The vocal samples and shout-outs are endless—KRS-One, Big Daddy Kane, Rakim, Chuck D, Kam, Chill Rob G, Nas, Marley Marl, Biz Markie, Audio Two, EPMD, DJ Revolution, Battlecat, Wu-Tang, Hieroglyphics—but somehow he keeps it fresh and keeps from sounding like a biter. This is partly due to the fact that Quamallah never disparages today’s rappers and the lack of quality in the mainstream—as he raps, “I ain’t mad, I’m just glad I had a taste of the golden era / Before the Viacom terror.” He happens to like old school rap, and respectfully celebrates it with his own music, making absolutely no bones about his influences. The ultra-smooth “88 Soul” is also built around a swirling piano line and dusty percussion arrangement, and Quame takes it back to his childhood, talking about growing up among the infamous landmarks of New York City and his many influences. The silky, sultry “Black Shakespeare” is also built around a tasteful piano cadence, with Quamallah evoking hip-hop’s classic lovermen.

Producers on “Invisible Man” include Izznyce, Clever Jeff, DJ Diaze, DJ Soulclap, Pawel G, and Quamallah himself, who together compose a consistent, well-arranged sonic backdrop. The largely piano-based production is smooth and elegant in a quality that belies its obvious nostalgia. It’s refined, soulful, feel-good hip-hop of the old school, and even if it is largely derivative it’s quite well done. The transcendence of “For My People…It’s Spiritual” and the “Moment of Truth”-sampling “Lonely at the Top” are lovely. The refined soul of “Just Listen” is similarly excellent, and the show-stopping trumpet sample of “California Dreamin” provides the perfect foundation for his coast-to-coast musings:

“The world is my home, my life is my map
I adapt to anyplace where my peoples at
I tell the kids what they need to know, livin’ phat
You can’t hold us down, yellow, brown, or the blacks
My syntax is made for the masses
‘Cause I get around like those free bus passes
I know I said it before, but hey, I’ll say it again
I’m back and my team’s gonna win
We all in like the best hand, there’s no bluff
They cuffed my best man, so now he’s locked up
We stock up beats, rhymes we box up
And save ’em for a rainy day, here in L.A.
The sunshine makes me wanna leave the grind
Feel the sand on my feet, I sweat from the heat
On my way to Café Boulud, woulda got there sooner
But I had to chill on Santa Monica Beach”

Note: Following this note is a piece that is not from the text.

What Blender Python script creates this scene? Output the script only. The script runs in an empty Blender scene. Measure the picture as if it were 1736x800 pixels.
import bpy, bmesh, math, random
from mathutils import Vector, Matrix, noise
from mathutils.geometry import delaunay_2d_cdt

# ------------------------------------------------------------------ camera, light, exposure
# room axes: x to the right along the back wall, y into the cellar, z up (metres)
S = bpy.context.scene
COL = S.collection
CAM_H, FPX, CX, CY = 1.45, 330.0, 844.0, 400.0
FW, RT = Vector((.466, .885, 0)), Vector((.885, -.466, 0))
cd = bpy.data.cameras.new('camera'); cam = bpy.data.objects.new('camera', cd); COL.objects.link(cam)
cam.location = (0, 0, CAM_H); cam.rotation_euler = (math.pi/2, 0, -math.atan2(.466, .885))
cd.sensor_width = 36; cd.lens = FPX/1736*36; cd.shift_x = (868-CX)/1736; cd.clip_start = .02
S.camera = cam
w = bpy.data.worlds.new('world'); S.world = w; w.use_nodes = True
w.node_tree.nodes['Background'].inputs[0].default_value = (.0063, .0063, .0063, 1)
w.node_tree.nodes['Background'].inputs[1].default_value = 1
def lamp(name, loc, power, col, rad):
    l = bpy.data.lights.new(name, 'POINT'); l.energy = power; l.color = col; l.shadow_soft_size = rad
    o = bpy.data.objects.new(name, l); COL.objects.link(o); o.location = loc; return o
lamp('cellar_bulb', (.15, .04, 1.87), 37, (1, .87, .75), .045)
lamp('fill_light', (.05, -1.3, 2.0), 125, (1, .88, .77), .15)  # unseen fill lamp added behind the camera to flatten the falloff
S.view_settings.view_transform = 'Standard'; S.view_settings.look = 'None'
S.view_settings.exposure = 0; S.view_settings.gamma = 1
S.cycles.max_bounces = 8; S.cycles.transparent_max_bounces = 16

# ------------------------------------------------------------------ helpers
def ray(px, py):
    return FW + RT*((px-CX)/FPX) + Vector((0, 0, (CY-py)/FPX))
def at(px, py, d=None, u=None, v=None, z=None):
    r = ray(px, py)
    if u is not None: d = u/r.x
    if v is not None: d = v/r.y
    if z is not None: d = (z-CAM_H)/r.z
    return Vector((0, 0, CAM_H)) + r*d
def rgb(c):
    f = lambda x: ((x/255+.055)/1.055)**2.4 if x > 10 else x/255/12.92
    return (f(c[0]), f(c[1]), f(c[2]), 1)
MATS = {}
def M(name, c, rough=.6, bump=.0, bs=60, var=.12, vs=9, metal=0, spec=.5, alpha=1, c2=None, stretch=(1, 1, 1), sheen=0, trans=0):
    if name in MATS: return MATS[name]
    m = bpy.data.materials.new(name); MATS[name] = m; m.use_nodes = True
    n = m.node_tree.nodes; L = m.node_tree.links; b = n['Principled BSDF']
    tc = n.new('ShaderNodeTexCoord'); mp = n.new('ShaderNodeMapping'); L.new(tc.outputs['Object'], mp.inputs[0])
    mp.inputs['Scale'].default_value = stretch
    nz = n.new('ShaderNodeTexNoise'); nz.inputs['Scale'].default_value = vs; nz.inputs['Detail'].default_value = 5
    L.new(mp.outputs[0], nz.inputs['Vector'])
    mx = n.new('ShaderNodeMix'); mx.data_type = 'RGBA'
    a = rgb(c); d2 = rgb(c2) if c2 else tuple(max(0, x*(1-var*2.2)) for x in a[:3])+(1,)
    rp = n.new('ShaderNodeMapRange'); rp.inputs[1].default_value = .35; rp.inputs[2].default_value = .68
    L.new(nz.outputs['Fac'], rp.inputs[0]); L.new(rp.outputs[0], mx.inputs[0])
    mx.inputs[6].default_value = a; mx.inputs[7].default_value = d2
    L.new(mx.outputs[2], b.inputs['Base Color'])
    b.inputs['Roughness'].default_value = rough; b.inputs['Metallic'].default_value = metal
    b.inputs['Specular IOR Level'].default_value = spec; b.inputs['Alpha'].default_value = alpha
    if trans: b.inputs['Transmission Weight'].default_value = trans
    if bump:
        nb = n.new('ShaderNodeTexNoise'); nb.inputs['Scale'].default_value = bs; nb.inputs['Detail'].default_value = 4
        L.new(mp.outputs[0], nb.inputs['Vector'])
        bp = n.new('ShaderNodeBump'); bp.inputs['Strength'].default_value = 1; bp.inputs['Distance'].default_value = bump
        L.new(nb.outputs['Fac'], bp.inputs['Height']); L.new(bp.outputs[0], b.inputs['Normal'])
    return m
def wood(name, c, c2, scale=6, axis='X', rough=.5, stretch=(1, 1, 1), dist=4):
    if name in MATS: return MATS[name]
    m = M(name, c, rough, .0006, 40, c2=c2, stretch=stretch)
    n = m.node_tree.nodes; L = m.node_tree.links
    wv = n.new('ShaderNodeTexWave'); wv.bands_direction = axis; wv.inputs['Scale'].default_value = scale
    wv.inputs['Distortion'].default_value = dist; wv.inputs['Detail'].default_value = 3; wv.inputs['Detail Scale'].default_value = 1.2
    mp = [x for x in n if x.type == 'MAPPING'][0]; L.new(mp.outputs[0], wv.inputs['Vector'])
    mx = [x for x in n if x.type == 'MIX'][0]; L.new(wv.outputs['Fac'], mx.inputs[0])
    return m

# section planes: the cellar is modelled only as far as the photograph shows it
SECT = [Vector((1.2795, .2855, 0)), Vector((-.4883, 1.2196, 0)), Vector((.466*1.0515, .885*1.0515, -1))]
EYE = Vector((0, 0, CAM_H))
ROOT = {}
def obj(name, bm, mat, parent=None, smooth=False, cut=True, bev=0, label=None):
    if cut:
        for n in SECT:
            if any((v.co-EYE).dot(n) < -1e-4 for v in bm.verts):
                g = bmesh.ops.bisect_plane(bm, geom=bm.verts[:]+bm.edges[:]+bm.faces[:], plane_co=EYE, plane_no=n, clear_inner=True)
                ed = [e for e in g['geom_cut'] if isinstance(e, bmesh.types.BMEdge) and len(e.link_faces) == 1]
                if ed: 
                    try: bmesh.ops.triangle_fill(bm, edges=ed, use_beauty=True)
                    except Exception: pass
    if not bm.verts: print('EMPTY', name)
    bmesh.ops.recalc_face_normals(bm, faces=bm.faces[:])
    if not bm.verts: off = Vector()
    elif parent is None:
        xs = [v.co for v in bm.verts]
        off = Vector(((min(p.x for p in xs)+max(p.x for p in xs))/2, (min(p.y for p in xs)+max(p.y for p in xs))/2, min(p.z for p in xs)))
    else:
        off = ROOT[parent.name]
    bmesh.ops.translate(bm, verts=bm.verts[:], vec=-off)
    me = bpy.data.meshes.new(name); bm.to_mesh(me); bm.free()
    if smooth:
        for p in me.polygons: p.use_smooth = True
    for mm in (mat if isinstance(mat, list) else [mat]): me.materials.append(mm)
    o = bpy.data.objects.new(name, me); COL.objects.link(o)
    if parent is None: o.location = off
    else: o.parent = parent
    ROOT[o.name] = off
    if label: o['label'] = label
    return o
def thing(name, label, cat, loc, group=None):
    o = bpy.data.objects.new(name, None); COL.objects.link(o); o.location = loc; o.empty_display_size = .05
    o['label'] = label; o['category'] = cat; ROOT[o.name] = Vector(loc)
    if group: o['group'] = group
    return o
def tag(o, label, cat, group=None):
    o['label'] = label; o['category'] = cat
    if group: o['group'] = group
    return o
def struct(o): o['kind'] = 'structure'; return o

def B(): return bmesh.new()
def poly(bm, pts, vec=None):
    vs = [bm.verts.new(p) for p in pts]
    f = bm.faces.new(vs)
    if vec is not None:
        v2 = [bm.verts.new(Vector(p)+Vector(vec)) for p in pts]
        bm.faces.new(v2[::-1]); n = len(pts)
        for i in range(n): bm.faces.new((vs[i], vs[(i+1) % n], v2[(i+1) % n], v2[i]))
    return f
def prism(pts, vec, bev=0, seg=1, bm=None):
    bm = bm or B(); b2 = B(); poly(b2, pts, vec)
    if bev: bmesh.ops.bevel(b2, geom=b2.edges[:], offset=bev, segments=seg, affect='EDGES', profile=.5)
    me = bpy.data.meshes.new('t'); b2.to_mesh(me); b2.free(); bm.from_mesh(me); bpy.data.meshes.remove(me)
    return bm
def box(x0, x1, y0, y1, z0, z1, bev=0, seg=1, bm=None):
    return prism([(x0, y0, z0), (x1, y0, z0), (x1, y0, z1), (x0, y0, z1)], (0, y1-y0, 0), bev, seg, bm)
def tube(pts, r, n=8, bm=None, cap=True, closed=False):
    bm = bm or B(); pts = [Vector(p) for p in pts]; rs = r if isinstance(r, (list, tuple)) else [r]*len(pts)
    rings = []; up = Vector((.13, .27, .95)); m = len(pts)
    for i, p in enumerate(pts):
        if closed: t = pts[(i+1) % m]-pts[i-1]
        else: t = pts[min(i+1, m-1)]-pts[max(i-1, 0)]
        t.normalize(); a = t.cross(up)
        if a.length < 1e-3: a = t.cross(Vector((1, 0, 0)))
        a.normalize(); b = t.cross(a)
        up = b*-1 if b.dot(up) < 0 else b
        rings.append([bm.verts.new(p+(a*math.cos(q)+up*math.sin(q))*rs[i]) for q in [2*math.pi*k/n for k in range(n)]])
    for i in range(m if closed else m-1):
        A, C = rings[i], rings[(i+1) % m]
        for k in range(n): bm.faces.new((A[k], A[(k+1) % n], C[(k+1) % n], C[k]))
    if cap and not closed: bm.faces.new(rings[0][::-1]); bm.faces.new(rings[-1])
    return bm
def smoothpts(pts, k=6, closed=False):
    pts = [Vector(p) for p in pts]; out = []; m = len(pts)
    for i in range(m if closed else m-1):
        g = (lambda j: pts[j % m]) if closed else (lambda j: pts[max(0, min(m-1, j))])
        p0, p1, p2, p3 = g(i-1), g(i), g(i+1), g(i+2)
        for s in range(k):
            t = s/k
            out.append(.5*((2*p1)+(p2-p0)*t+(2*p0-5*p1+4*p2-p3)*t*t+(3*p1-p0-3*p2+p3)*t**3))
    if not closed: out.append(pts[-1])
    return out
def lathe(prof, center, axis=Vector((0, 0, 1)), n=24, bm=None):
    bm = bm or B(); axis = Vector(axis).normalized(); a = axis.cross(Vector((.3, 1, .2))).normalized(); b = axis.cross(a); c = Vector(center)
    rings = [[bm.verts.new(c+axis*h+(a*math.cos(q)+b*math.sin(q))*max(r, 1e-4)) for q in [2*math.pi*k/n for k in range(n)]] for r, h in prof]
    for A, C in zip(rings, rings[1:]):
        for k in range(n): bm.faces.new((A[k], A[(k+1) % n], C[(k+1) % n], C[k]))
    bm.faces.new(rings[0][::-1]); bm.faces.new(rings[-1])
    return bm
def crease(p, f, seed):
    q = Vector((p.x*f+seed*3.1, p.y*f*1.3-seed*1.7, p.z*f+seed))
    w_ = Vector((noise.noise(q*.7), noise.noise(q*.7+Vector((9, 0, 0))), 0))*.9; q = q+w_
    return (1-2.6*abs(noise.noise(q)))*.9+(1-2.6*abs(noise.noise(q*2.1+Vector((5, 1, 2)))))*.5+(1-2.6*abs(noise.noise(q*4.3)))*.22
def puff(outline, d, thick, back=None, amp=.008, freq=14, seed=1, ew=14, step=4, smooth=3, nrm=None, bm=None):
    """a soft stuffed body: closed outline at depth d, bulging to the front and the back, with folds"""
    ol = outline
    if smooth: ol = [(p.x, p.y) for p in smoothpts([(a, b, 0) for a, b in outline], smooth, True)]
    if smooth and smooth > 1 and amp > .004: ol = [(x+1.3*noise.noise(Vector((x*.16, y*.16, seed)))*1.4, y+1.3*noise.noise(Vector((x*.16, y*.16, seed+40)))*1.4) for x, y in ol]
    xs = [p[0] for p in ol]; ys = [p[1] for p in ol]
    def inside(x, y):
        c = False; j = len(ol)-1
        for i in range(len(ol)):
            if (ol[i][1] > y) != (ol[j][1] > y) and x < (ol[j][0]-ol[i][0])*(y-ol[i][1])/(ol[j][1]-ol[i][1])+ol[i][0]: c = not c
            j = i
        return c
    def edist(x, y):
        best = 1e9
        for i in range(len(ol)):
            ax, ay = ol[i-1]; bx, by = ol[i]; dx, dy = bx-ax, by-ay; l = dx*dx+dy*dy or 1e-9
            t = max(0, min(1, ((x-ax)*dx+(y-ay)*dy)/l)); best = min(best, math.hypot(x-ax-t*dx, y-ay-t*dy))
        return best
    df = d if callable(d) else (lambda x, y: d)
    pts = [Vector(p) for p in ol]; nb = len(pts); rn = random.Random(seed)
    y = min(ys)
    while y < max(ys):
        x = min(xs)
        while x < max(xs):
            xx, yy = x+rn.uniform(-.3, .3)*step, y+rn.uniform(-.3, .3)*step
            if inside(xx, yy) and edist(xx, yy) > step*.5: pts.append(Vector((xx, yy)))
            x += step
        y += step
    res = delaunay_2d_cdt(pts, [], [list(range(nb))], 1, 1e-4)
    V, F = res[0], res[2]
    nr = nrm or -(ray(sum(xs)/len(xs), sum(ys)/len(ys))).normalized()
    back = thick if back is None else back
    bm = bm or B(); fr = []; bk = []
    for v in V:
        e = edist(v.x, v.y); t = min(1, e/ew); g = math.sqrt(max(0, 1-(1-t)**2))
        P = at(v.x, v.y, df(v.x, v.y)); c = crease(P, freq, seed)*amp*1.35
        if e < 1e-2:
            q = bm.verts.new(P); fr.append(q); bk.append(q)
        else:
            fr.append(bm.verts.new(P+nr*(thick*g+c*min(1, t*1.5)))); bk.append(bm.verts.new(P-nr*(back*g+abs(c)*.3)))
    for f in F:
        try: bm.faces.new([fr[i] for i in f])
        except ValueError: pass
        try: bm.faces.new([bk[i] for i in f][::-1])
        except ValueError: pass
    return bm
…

Quamallah’s contagiously relaxed delivery is endlessly refreshing on tracks such as the rich highlight “Purity,” and live instruments take center stage on “Kunta Kente” and “93 Shit.” Quamallah’s best performance is to be found on “Plots,” where he evokes Common and KRS-One with a complex, head-spinning tale of crime, deception, and double crossing.

Superstar Quamallah won’t win many points in the originality department, but it’s no small feat to make “throwback rap” that breathes new life into such familiar material. While it doesn’t quite rival the Ralph Ellison classic from which it takes its name, “Invisible Man” is a memorable album with significant replay value from an artist who hopefully has plenty left in the tank.